The resort was a wonderful place to grow up, she said. “My kids have grown up here.”
“It was a family business and everybody had to chip in and do their part, whether it was waiting tables or painting or making beds,” Holdrege said.
Ironically, Scott’s was getting lots more business after people saw it on “Mrs. Maisel,” Holdrege told The Journal News. “Because of the show, things were beginning to pick up again.”
“People are getting back to family time and doing simpler things,” she said. “I loved meeting people—the same people came back year after year, and you get to know the families.”
Over the years, the Scotts tried various ways to make money and keep the resort fresh and up to date, The Journal News reported. They hosted the American Gymnastics Camp from the late 1960s through the early ’70s.
“They had a tennis camp for a while,” and they had skiing, Gorton told The Journal News.
The Scotts themselves, as the multigenerational 13-member Scott Family Revue, have always taken the stage as part of the nightly entertainment, The Journal News reported.
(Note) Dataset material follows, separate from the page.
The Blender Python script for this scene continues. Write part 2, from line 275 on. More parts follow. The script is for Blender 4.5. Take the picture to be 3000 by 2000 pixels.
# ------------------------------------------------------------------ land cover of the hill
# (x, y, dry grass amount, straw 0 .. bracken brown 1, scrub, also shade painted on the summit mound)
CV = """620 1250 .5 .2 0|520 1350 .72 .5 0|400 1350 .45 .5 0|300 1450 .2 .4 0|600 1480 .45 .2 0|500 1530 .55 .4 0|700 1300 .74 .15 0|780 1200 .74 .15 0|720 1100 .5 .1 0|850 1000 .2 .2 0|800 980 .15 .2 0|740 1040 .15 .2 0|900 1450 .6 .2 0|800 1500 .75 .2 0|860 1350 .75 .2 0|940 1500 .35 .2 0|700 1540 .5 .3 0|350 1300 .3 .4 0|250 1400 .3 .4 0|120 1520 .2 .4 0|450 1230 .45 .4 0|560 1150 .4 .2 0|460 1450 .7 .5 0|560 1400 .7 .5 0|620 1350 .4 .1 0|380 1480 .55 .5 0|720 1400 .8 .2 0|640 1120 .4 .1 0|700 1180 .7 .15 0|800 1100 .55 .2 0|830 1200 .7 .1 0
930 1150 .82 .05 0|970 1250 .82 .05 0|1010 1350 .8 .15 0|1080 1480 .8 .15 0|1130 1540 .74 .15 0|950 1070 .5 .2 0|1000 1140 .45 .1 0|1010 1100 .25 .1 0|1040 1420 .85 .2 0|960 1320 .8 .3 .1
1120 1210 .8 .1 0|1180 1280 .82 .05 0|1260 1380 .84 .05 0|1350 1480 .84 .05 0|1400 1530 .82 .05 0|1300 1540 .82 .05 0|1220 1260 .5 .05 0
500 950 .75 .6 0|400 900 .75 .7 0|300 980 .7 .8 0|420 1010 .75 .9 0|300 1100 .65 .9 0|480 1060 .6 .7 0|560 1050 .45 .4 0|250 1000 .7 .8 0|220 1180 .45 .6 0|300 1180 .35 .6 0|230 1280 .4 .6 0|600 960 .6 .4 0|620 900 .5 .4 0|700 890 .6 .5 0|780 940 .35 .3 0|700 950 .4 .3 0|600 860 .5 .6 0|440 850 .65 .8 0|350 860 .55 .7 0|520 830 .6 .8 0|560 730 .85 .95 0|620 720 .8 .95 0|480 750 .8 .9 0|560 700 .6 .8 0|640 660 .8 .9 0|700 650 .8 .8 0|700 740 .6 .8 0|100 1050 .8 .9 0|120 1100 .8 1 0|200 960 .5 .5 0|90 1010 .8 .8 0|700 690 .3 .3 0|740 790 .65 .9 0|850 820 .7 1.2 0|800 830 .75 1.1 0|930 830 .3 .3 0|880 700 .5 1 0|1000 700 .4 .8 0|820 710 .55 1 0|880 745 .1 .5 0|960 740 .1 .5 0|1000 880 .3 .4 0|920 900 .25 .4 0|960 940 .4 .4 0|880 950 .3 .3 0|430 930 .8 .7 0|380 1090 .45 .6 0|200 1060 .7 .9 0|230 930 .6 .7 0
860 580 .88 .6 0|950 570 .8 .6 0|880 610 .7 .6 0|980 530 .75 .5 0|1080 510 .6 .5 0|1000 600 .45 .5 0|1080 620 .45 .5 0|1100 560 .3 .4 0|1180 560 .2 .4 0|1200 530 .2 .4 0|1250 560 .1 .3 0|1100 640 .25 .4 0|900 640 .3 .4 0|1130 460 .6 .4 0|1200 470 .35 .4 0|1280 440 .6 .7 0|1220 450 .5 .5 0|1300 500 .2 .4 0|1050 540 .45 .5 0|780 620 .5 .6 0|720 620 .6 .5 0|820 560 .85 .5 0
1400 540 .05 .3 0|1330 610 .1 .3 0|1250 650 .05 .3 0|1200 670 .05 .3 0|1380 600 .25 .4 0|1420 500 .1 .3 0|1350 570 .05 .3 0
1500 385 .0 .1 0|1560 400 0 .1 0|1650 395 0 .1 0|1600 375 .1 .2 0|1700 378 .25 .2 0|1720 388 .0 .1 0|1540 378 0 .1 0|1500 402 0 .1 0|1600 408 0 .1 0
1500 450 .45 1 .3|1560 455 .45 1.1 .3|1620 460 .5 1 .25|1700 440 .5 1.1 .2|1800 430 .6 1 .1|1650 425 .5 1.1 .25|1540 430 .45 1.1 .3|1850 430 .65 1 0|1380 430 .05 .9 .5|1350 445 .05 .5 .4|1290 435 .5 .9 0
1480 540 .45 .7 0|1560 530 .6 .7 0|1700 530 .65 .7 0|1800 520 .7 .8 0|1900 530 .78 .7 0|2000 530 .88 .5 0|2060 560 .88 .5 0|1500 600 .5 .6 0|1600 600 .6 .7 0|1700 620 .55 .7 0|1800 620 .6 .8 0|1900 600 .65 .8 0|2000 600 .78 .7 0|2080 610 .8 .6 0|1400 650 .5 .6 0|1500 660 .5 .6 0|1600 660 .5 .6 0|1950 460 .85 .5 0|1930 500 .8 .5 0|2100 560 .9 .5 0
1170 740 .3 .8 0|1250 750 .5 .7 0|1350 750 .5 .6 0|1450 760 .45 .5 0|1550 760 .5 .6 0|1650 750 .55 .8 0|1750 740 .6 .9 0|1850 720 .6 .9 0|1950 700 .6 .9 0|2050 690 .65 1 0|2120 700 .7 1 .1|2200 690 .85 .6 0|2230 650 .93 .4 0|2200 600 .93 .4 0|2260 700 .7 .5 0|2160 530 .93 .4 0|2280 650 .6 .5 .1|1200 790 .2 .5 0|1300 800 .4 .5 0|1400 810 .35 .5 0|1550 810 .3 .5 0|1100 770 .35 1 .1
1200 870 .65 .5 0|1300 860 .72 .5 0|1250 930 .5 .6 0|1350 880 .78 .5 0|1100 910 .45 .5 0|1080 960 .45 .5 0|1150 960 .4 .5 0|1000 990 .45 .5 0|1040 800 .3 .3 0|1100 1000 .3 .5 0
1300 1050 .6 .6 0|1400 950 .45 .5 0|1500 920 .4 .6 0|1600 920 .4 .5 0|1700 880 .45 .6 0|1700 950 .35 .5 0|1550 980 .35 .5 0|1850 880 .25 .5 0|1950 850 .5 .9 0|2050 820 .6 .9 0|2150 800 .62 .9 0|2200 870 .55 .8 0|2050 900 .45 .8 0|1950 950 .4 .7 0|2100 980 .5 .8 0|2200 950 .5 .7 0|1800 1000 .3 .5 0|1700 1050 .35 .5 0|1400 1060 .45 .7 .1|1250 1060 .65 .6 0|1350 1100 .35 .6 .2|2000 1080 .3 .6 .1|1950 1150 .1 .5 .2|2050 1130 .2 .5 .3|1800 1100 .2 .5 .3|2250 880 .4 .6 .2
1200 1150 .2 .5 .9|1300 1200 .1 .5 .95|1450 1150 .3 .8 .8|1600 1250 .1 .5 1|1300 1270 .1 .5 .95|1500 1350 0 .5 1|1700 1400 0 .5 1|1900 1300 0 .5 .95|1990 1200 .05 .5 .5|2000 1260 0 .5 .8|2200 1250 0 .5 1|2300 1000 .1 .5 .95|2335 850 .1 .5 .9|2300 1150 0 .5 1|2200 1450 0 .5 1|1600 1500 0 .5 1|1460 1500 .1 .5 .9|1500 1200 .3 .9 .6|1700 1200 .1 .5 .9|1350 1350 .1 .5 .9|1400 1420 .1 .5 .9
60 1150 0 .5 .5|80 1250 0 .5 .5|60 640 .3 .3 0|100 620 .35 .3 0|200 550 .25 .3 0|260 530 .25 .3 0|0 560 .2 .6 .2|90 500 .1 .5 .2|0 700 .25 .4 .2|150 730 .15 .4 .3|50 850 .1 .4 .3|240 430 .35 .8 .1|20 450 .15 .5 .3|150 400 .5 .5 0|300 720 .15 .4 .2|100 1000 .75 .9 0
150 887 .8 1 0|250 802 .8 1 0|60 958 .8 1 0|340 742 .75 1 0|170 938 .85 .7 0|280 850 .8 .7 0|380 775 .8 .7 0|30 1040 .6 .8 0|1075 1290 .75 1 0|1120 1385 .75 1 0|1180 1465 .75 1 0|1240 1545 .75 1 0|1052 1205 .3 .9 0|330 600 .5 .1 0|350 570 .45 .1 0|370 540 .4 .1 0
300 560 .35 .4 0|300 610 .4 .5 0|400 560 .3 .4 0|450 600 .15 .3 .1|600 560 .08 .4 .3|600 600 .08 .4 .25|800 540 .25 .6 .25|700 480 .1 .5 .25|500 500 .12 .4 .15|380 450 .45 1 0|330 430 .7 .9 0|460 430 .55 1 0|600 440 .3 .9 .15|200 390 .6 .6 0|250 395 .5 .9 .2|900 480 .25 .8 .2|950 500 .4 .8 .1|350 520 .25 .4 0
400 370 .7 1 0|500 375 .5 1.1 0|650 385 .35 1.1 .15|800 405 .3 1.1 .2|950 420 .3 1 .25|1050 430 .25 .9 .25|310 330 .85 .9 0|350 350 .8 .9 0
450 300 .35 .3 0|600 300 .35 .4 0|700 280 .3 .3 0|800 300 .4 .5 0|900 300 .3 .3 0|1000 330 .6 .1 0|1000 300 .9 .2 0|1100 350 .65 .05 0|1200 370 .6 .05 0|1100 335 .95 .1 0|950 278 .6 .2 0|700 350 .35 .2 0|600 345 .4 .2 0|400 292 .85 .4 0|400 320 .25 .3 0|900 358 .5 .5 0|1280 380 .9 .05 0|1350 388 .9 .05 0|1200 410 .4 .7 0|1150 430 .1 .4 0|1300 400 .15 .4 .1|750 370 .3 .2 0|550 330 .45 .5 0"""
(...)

To keep it up as a resort, a buyer would need to “bring it up to today’s standards,” Gorton told The Journal News. “Everybody wants a television in their room, everybody wants air conditioning in their room.”
Holdrege is optimistic that the right buyer will come along, The Journal News reported, someone who will keep it as a family resort.
“I’m totally convinced that people are coming back to this,” she said. “It felt like we were creating a wonderful spot for families to be together.